Set exercise
Print, exactly as they stand, the lines from the start of the listing to the line containing "m = MB().bar(q(735, 770, 6.25), q(735, 835, 6.16), 0.06, 0.05);", inclusive.

Collected material

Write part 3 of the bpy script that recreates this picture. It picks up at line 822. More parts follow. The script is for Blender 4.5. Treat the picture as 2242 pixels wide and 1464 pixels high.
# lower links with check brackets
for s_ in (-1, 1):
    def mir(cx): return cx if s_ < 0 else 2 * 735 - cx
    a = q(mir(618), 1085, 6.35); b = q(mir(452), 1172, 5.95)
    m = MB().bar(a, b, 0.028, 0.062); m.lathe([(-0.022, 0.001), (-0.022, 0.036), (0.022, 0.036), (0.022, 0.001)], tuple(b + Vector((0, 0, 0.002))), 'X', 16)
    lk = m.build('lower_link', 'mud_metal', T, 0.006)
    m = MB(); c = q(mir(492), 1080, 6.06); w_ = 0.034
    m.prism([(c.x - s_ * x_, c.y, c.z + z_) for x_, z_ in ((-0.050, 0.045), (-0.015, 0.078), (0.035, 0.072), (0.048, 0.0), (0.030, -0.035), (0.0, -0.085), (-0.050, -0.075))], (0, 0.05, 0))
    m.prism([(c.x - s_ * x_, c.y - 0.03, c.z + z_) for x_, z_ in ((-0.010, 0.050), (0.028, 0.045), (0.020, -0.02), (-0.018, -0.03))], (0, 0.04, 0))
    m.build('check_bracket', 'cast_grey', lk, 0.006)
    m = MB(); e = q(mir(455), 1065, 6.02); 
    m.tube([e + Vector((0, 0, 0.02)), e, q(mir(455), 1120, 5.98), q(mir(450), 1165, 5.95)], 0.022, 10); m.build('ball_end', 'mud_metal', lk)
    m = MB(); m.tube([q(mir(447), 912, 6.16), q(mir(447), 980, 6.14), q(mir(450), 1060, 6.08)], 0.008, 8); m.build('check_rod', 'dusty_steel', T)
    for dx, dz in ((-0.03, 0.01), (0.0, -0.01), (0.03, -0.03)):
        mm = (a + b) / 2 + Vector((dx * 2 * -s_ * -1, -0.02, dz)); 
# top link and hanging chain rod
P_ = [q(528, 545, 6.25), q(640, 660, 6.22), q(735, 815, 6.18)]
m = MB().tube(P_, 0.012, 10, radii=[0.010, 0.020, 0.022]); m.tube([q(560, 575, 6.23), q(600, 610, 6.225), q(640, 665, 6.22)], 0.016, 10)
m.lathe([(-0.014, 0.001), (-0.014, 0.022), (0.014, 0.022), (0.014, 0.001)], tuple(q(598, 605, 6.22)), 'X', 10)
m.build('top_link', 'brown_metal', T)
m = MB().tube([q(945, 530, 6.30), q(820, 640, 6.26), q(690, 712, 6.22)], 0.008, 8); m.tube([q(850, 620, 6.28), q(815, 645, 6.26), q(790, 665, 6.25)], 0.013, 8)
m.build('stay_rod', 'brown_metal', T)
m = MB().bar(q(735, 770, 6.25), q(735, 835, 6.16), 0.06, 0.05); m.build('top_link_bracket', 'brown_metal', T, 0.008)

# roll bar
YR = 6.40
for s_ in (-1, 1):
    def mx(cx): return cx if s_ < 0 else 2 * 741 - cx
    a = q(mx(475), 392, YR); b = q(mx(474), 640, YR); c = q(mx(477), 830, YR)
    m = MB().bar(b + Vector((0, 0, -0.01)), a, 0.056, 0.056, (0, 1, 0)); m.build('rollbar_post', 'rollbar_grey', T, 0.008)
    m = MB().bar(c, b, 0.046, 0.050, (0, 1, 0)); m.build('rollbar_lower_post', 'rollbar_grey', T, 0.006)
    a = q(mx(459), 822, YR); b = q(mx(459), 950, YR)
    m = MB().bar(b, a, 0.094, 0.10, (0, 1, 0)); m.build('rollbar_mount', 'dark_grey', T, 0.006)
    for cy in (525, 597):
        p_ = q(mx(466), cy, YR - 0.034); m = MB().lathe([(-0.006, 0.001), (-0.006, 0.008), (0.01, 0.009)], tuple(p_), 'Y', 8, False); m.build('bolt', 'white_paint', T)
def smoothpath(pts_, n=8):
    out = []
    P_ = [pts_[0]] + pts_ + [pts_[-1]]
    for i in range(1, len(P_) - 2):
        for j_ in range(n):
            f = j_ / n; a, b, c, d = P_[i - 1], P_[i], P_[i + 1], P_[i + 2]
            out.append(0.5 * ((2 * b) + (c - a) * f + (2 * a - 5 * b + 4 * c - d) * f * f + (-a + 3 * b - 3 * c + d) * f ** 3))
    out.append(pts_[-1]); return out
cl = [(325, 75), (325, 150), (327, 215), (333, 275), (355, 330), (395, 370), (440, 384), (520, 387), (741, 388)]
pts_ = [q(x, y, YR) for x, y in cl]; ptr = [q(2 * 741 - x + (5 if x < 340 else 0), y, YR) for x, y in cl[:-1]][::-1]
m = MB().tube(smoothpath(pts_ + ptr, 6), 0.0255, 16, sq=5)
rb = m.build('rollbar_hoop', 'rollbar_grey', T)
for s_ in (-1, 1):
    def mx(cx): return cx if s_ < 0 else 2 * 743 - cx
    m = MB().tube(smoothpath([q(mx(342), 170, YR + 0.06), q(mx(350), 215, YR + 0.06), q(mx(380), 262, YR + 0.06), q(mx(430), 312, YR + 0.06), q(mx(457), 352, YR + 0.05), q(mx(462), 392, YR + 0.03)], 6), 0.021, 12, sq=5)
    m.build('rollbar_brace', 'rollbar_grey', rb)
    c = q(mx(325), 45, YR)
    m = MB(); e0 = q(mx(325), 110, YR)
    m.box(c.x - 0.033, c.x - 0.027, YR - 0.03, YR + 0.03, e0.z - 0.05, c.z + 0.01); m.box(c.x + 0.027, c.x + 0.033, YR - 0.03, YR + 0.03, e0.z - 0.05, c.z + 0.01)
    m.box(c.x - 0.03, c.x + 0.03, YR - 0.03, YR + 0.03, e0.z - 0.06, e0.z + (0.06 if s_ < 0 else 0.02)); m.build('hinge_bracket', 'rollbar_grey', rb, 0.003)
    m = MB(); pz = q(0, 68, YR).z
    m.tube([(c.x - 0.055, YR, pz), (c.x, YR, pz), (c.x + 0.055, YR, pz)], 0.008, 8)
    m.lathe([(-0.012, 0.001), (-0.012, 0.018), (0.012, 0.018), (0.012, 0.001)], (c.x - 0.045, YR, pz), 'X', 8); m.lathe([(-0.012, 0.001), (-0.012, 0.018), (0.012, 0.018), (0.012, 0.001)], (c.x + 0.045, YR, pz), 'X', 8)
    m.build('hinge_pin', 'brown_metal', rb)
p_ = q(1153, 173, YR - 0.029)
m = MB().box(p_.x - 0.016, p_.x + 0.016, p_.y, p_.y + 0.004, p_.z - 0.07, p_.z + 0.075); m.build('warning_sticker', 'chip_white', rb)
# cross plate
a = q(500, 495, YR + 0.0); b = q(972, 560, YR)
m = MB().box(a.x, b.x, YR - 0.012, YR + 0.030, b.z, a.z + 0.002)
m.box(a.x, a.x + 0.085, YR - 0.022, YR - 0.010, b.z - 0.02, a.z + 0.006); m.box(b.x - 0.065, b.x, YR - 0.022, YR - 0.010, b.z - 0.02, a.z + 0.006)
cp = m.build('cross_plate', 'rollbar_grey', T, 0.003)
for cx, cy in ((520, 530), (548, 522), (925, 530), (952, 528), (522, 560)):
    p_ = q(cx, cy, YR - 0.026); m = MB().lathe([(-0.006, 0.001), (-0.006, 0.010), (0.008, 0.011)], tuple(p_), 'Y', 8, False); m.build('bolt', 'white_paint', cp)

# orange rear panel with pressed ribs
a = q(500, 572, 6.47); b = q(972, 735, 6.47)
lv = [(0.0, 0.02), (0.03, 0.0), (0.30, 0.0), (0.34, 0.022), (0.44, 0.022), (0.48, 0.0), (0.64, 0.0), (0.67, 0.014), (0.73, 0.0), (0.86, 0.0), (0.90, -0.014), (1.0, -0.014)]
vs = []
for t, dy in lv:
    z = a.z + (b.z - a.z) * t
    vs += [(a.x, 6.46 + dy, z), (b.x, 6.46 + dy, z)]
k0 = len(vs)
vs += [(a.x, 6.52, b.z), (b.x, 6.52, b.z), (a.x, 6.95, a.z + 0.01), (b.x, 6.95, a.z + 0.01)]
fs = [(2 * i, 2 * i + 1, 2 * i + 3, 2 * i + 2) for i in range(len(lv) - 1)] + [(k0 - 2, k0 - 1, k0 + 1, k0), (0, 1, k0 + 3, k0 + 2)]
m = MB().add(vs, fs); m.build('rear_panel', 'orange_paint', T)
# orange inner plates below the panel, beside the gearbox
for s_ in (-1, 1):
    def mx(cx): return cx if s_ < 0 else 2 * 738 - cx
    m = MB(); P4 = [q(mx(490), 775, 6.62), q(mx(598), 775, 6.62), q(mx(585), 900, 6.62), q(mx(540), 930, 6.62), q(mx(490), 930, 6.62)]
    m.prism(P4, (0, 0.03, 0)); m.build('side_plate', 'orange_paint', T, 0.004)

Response
Write part 3 of the bpy script that recreates this picture. It picks up at line 822. More parts follow. The script is for Blender 4.5. Treat the picture as 2242 pixels wide and 1464 pixels high.
# lower links with check brackets
for s_ in (-1, 1):
    def mir(cx): return cx if s_ < 0 else 2 * 735 - cx
    a = q(mir(618), 1085, 6.35); b = q(mir(452), 1172, 5.95)
    m = MB().bar(a, b, 0.028, 0.062); m.lathe([(-0.022, 0.001), (-0.022, 0.036), (0.022, 0.036), (0.022, 0.001)], tuple(b + Vector((0, 0, 0.002))), 'X', 16)
    lk = m.build('lower_link', 'mud_metal', T, 0.006)
    m = MB(); c = q(mir(492), 1080, 6.06); w_ = 0.034
    m.prism([(c.x - s_ * x_, c.y, c.z + z_) for x_, z_ in ((-0.050, 0.045), (-0.015, 0.078), (0.035, 0.072), (0.048, 0.0), (0.030, -0.035), (0.0, -0.085), (-0.050, -0.075))], (0, 0.05, 0))
    m.prism([(c.x - s_ * x_, c.y - 0.03, c.z + z_) for x_, z_ in ((-0.010, 0.050), (0.028, 0.045), (0.020, -0.02), (-0.018, -0.03))], (0, 0.04, 0))
    m.build('check_bracket', 'cast_grey', lk, 0.006)
    m = MB(); e = q(mir(455), 1065, 6.02); 
    m.tube([e + Vector((0, 0, 0.02)), e, q(mir(455), 1120, 5.98), q(mir(450), 1165, 5.95)], 0.022, 10); m.build('ball_end', 'mud_metal', lk)
    m = MB(); m.tube([q(mir(447), 912, 6.16), q(mir(447), 980, 6.14), q(mir(450), 1060, 6.08)], 0.008, 8); m.build('check_rod', 'dusty_steel', T)
    for dx, dz in ((-0.03, 0.01), (0.0, -0.01), (0.03, -0.03)):
        mm = (a + b) / 2 + Vector((dx * 2 * -s_ * -1, -0.02, dz)); 
# top link and hanging chain rod
P_ = [q(528, 545, 6.25), q(640, 660, 6.22), q(735, 815, 6.18)]
m = MB().tube(P_, 0.012, 10, radii=[0.010, 0.020, 0.022]); m.tube([q(560, 575, 6.23), q(600, 610, 6.225), q(640, 665, 6.22)], 0.016, 10)
m.lathe([(-0.014, 0.001), (-0.014, 0.022), (0.014, 0.022), (0.014, 0.001)], tuple(q(598, 605, 6.22)), 'X', 10)
m.build('top_link', 'brown_metal', T)
m = MB().tube([q(945, 530, 6.30), q(820, 640, 6.26), q(690, 712, 6.22)], 0.008, 8); m.tube([q(850, 620, 6.28), q(815, 645, 6.26), q(790, 665, 6.25)], 0.013, 8)
m.build('stay_rod', 'brown_metal', T)
m = MB().bar(q(735, 770, 6.25), q(735, 835, 6.16), 0.06, 0.05); m.build('top_link_bracket', 'brown_metal', T, 0.008)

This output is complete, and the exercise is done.